In a notable move, the National Assembly has increased the budgetary allocation for the dormant Ajaokuta Steel Company from the proposed N4.45 billion to N5.18 billion in the approved 2024 budget. This surge of N730 million aims to support the government’s efforts to revive the inactive steel plant, which has remained dormant for over four decades.
Remarkably, the augmented budget includes community projects beyond Kogi state, where the steel plant is located.
A detailed analysis reveals that personnel costs dominate the allocation, constituting over 83 per cent of the N5.18 billion budget.

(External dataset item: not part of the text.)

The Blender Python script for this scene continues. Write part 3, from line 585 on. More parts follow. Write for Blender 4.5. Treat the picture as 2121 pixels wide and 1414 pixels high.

A substantial portion, approximately N4.3 billion, is designated for maintaining personnel at the moribund steel plant, with salaries accounting for N2.62 billion.
However, the approved budget introduces seven new capital projects, featuring community-centric initiatives such as supplying farm feed and materials in Lagos, entrepreneurial development training in Kwara North, and providing solar streetlights in rural communities in Niger state.
Notably, approximately N400 million, over half of the new addition, is earmarked for solar streetlights in a single senatorial district—Niger East, represented by Mr. Mohammed Musa of the All Progressives Congress (APC).
Beyond the Ajaokuta Steel Company’s direct allocation, other notable budget allocations include N4 billion for the concession of the steel plant by the Ministry of Steel Development.
The ministry also has a separate N200 million budget to revive Ajaokuta Steel Company Limited (ASCL) and National Iron Ore Mining Company (NIOMCO).
Despite decades of unsuccessful attempts at privatization and concession, the federal government remains committed to reviving Ajaokuta Steel Company.
Recent statements from the Minister of Steel Development, Shuaibu Audu, highlighted the government’s pursuit of approximately N35 billion in funding from financial institutions to kickstart the moribund steel plant.